Our sense of justice finds this parable a little difficult to understand. It doesn't seem fair that the master should pay all the workers the same wage at the end of the day. One takeaway from this story is that God's ways are mysterious, and that lots of times it seems that God is being unfair The only counter to this accusation is the belief that "God's ways are not our ways, nor are our ways his." We have to walk by faith and not by human sight.
But as I meditated on this parable the other day, I found myself pushing back against the idea of thinking of myself as a laborer working for a "negotiated wage" (the original word in Greek is "misthos," "the amount offered for services or paid for work done.") in order to "earn my salvation." My faith tells me that I have been saved by grace, by God's gratuitous gift. I have to use my free will to accept and cooperate with the Gift, but in the end it's all gift.
Earlier in this same gospel there is a story where the idea of earning a payment comes up:
When you pray, do not be like the hypocrites, who love to stand and pray in the synagogues and on street corners so that others may see them. Amen, I say to you, they have received their reward. But when you pray, go to your inner room, close the door, and pray to your Father in secret. And your Father who sees in secret will repay you. (Matt 6:5-6)
What seems revealing is that in this passage, when Jesus says three times that the hypocrites have "already received their reward/payment" the gospel writer uses the word "misthos" that we saw above in the story of the vinedressers who are paid their just misthos.

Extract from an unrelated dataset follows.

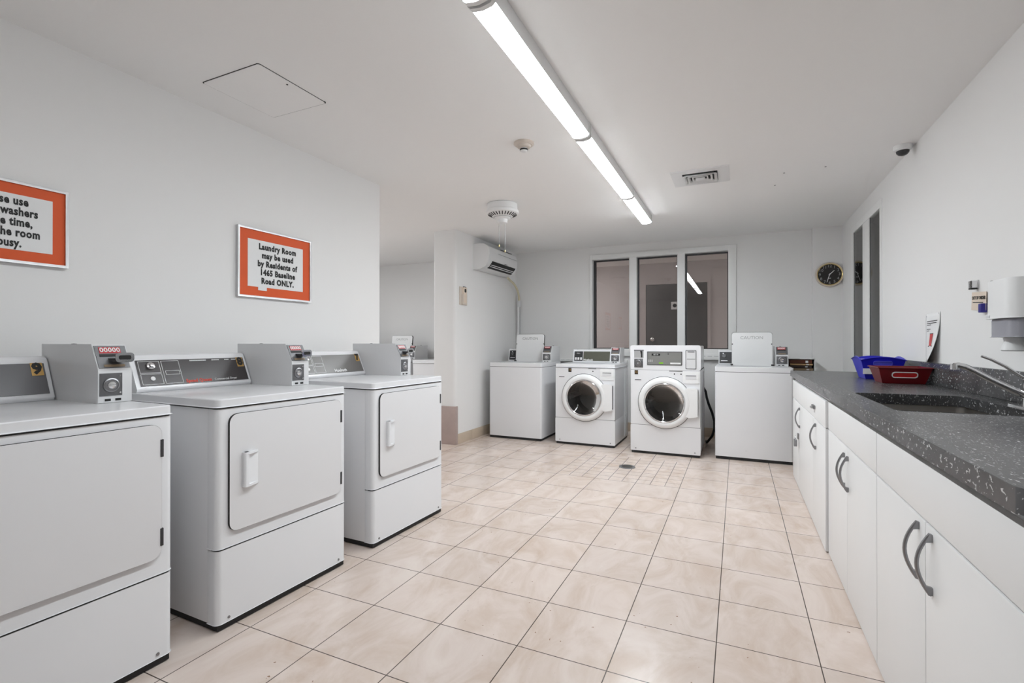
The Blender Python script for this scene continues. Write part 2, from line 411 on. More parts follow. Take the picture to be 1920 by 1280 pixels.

But, interestingly, what Jesus promises to those who pray in secret and give alms or do works of charity in secret, is not that the Father will pay them a misthos, but that the Father will "reward" them -- but now it's a new verb, based on the word "to give." What the latter will receive is a gift from the Lord, not something they've "earned."
It may be that I'm making too much of this difference between the two Greek verbs: between the hypocrites' "earning a wage" and the virtuous ones' "being given a gift," but Matthew must have had a reason for making that distinction all three times. In any case, it made for a good meditation, so I'm sharing it with you.